The Artistry of the Lens

I often wonder how other people actually see me. When I look in the mirror I am viewing a reversed vision of myself that is unlike the image that others would encounter. When I gaze at photographs of me I am unable to find a single one that captures the way I feel about myself. Only once did someone get very close to snapping a picture that connected with who I think I am. It happened to be a student who had brought me a lovely rose colored shawl for Christmas. He wanted to save the moment so he asked if I would allow him to take a photo with the camera on my phone. He sat me in a chair and methodically adjusted the lighting and the folds of the shawl. He had me turn my head until he found the best view and then he snapped several pictures until he felt it was just right. The results were beautiful. 

That young man has become a professional photographer and his work is just as stunning as the image he took of me. Sadly I changed phones over time and I have not been able to find that photo ever again. It was a treasure, so I should have saved it immediately, but I was busy in those day and did not think of worrying about a single photograph no matter how lovely it was.

There is an artistry in photography. Some photographers have a natural eye and talent, but mostly the best images come from practice. The pictures I like the most tell a story much like one that I feature in my home that won a prize for another of my former students. It is a happy scene of children reaching their arms into the heavens and looking upward with unmitigated joy. I smile whenever I see it. The young man who took the photo tells me that it came from a time when he took a summer missionary trip to central America. The children were trying to catch a helium-filled balloon that had escaped from their hands and was rising into the air. My very talented student realized that the photo would be much more interesting if he cropped the balloon and focused instead on the children. He was so right!

I have a niece who is a masterful photographer. She has a way of capturing the essence of people. My favorite image from her is of my grandson Jack. It shows him crouching on the stage of his high school where he often portrayed different characters in his acting class. The portrait is done in black and white. It is the very picture of who he is and what he loves. 

My husband and I have been watching features on Master Class, a series of instructional videos from experts in virtually every field. We’ve learned how to cook from Wolfgang Puck and how to think from Neil deGrasse Tyson. Recently we decided to watch a session with Annie Leibovitz, the famous photographer who has created some of the most iconic photos of both the famous and unknown. I was literally in awe of her abilities and her eye for revealing the inner beauty of her subjects.

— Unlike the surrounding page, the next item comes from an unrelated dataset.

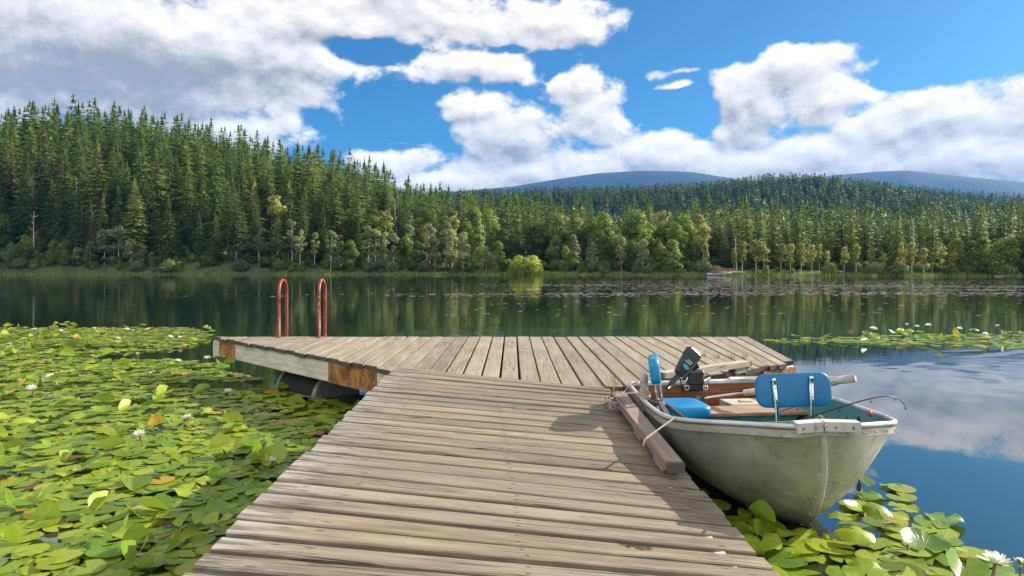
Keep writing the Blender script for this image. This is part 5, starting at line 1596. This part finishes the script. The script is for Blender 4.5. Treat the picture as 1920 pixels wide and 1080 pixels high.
# stems, buds and debris
M['stem'] = material('lily_stem', lambda g: bsdf(g, g.mix(g.noise(g.pos(), 20, 2), (.16, .09, .04), (.28, .20, .07)), .6))
M['petal'] = material('white_petal', lambda g: bsdf(g, (.80, .80, .74), .45, trans=.3, tcol=(.8, .8, .7)))
M['heart'] = material('yellow_stamens', lambda g: bsdf(g, (.75, .45, .03), .6))
M['sepal'] = material('green_sepal', lambda g: bsdf(g, (.16, .20, .05), .5, trans=.2))
def flower_meshes(open_, seed):
    r = random.Random(seed); pe, he, se = MB(), MB(), MB()
    def petal(mb, az, L, w, tilt, curl):
        d = Vector((math.cos(az), math.sin(az), 0)); s = Vector((-d.y, d.x, 0)); V_ = []
        for k, (t, ww) in enumerate(((0, .35), (.3, .85), (.6, 1.0), (.85, .6), (1.0, .06))):
            el = tilt + curl * t; 
            p = d * (L * t * math.cos(tilt + curl * t * .5)) + Vector((0, 0, L * t * math.sin(tilt + curl * t * .5)))
            V_ += [p - s * w * ww + Vector((0, 0, w * .35 * ww)), p, p + s * w * ww + Vector((0, 0, w * .35 * ww))]
        mb.add(V_, [(3 * k + j, 3 * k + j + 1, 3 * k + j + 4, 3 * k + j + 3) for k in range(4) for j in range(2)], 0, True)
    for (n, L, w, tilt) in ((8, 1.0, .20, .22), (8, .92, .18, .55), (7, .75, .15, .95)) if open_ else ((6, .95, .24, .95), (6, .9, .22, 1.15), (5, .8, .2, 1.3)):
        o = r.uniform(0, 6)
        for k in range(n): petal(pe, o + 6.283 * (k + r.uniform(-.15, .15)) / n, L * r.uniform(.9, 1.08), w, tilt + r.uniform(-.1, .1), .25)
    he.ball((0, 0, .16), .17, 10, 6, (1, 1, .8))
    for k in range(18):
        a_ = k * .349; he.add([(.12 * math.cos(a_), .12 * math.sin(a_), .12), (.12 * math.cos(a_ + .2), .12 * math.sin(a_ + .2), .12), (.22 * math.cos(a_ + .1), .22 * math.sin(a_ + .1), .36)], [(0, 1, 2)])
    for k in range(4): petal(se, .4 + k * 1.571, 1.02, .2, .10 if open_ else .9, .1)
    def me(mb, nm, mt):
        m_ = bpy.data.meshes.new(nm); m_.from_pydata(mb.v, [], mb.f); m_.materials.append(mt); m_.polygons.foreach_set('use_smooth', [True] * len(mb.f)); m_.update(); return m_
    return me(pe, 'petals', M['petal']), me(he, 'stamens', M['heart']), me(se, 'sepals', M['sepal'])
FLW = [flower_meshes(True, 1), flower_meshes(True, 2), flower_meshes(False, 3)]
FL = [  # column, row, relative size, form, label
    (416, 836, 1.05, 0, 'white water lily fully open in front of the gangway edge, mid field'), (262, 818, 1.0, 1, 'white water lily tilted open near the folded upright pad'), (508, 870, .8, 2, 'half open white water lily closest to the gangway boards'),
    (352, 785, .9, 0, 'white water lily behind the dark folded upright pad'), (428, 736, .95, 0, 'white water lily in the shade edge before the flotation barrel'), (389, 673, 1.1, 0, 'white water lily nearest the rusty dock corner'),
    (335, 679, 1.0, 1, 'white water lily left of the one at the rusty dock corner'), (280, 705, .9, 2, 'half open white water lily by a raised pad, mid field'), (95, 709, 1.15, 0, 'white water lily standing clear in the field, second row from the camera left'),
    (60, 731, 1.1, 1, 'white water lily beside a tall yellow bud at the left of the field'), (20, 650, 1.2, 2, 'tall white water lily at the left rim of the far field'), (44, 654, .8, 2, 'small half closed white water lily at the left rim of the far field'),
    (64, 620, 1.2, 1, 'white water lily at the left end of the field back edge'), (115, 622, 1.1, 0, 'white water lily on the field back edge, second from its left end'), (177, 617, 1.0, 0, 'white water lily on the field back edge, middle one'),
    (239, 619, 1.1, 1, 'white water lily on the field back edge beside a closed pale bud'), (277, 619, 1.1, 0, 'white water lily at the right tip of the field back edge'), (250, 622, .9, 2, 'pale half closed water lily on the field back edge'),
    (320, 634, 1.3, 0, 'white water lily on the long pad spit pointing to the ladder'), (338, 634, .9, 1, 'smaller white water lily at the end of the pad spit'), (222, 636, 1.0, 0, 'white water lily between the field back edge and the pad spit'), (258, 667, .8, 2, 'pale half closed water lily alone on the open gap'),
    (1866, 1058, 1.15, 0, 'large white water lily with a yellow heart beside the boat pads'), (1913, 1064, .7, 2, 'half closed water lily cut by the frame beside the boat pads'),
    (1638, 618, 1.5, 0, 'white water lily at the near tip of the far lily patch'), (1700, 612, 1.2, 2, 'upright white water lily in the middle of the far patch'), (1741, 611, 1.3, 0, 'white water lily on top of the far patch behind raised pads'), (1720, 613, 1.0, 1, 'white water lily between two upright ones in the far patch'),
    (1800, 617, 1.0, 1, 'white water lily on the far patch beside an orange pad'), (1848, 628, 1.2, 0, 'white water lily at the front rim of the far patch'), (1852, 636, 1.2, 1, 'lowest white water lily at the front rim of the far patch'), (1887, 629, 1.0, 2, 'creamy half closed water lily in the far patch'), (1912, 627, 1.1, 2, 'white water lily at the frame edge of the far patch'), (1871, 612, 1.0, 1, 'white water lily standing highest at the back of the far patch')]
for (xp, yp, s, f, l) in FL:
    c = at(xp, yp, .10); r = .066 * s
    t = thing('water_lily', c, l, 'flower', 'white water lilies'); t.scale = (r, r, r); t.rotation_euler = (U(-.2, .35), U(-.25, .25), U(0, 6.28))
    for m_, nm in zip(FLW[f], ('petals', 'stamens', 'sepals')):
        k = bpy.data.objects.new(nm, m_); COL.objects.link(k); k.parent = t
    mb = MB(); mb.tube([(0, 0, .05), (.1, .1, -.8), (.2, .3, -1.6)], .09, 6); k = mb.build('stalk', M['stem']); k.parent = t
def stem(P, r, label, grp): 
    mb = MB(); mb.tube(catmull(P, 14), r, 6); tag(mb.build('lily_stalk', M['stem']), label, 'stalk', grp)
stem([at(1703, 1048, .0), at(1703, 1015, .06), at(1705, 985, .13)], .006, 'brown upright stem between the pads beside the boat bow', None)
stem([at(540, 1020, .02) + Vector((-.75, 0, 0)), at(300, 1010, .03), at(352, 985, .08)], .007, 'pale thick stem lying over pads near the gangway foot', None)
stem([at(430, 800, .01), at(470, 770, .03), at(520, 752, .02)], .007, 'long pale stem lying across pads before the barrel', None)
stem([at(1650, 1058, .01), at(1672, 1045, .03), at(1690, 1036, .05)], .004, 'thin pinkish stem curving over pads beside the bow', None)
for (xp, yp, h, l) in ((78, 733, .13, 'tall yellow green bud standing beside a white lily'), (420, 792, .09, 'pale yellow leaf bud standing in the field before the dock'), (316, 628, .10, 'small round bud on the field back edge'), (34, 617, .10, 'round yellow bud at the left end of the field back edge'), (1415, 945, .12, 'pale folded leaf bud in the shade between gangway and hull'), (1611, 897, .08, 'brown tipped bud beside the boat stem')):
    b = at(xp, yp, .0); t = thing('lily_bud', b, l, 'flower bud', 'closed lily buds')
    mb = MB(); mb.tube([b + Vector((0, 0, -.05)), b + Vector((0, 0, h * .6))], .006, 6); mb.build('stalk', M['stem'], t)
    mb = MB(); mb.ball(b + Vector((0, 0, h * .8)), h * .42, 10, 8, (.5, .5, 1.05)); mb.build('bud', M['sepal'], t)

# ------------------------------------------------------------------ haze
hz_ = MB(); hz_.box((300, 2350, 420), (9000, 6400, 860))
ho = hz_.build('haze', material('haze_air', lambda g: g.n('ShaderNodeBsdfTransparent').outputs[0]))
hm = ho.data.materials[0]; nt = hm.node_tree; nt.nodes.clear()
g = G(nt); out = g.n('ShaderNodeOutputMaterial'); pv = g.n('ShaderNodeVolumePrincipled')
pv.inputs['Color'].default_value = (.025, .35, 1.0, 1); pv.inputs['Density'].default_value = 0.72e-4
nt.links.new(pv.outputs[0], out.inputs['Volume'])
tag(ho, 'thin blue air between the lake and the mountains', kind='stuff')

Ms. Leibovitz believes that every photograph should tell a story. She learns about people and then creates a vision of them in places and situations that are meaningful to them. The faces of her subjects literally come alive and speak to us as we gaze on their features. Some of her work is so stunning that I became emotional just viewing it on my television screen. She is fearless in what she attempts to do which is a very necessary trait for a photographer to transcend from the ordinary into artistry. 

i remember photographic sessions from back in my youthful days. They always took place in studios with glaring lights and uncomfortable poses. Somehow I always felt strained and worried that I would look terrible in those scenes. Nothing about them felt like me and so the pictures look stiff and unnatural. 

Today’s photographers seem to be reaching for something more personal, more interesting in the photos they take. The three people that I have mentioned make everyone beautiful and important. They find the settings and the poses that bring out the inner essence of their subjects. Perhaps like Annie Leibovitz they understand that photography is an art. They have a way of finding the story that lurks inside of every single person.

I used to laugh at those Glamour Shots that people purchased at the mall. I think they were really just an attempt to look and feel beautiful. A great photographer doesn’t need all of the makeup and big hair to succeed at that. I want to hire one of my students or my niece to do that for me. I need someone who can help me get beyond my worries that I don’t have a photogenic bone in my body. I’ve learned that when the right person is behind the lens everyone looks gorgeous even without photoshopping.

Beauty is truly in the eye of the beholder. An artist knows how to find that wherever he or she goes. it’s wonderful that we have such people in our midst. Their work brings happiness, beauty and truth into the world.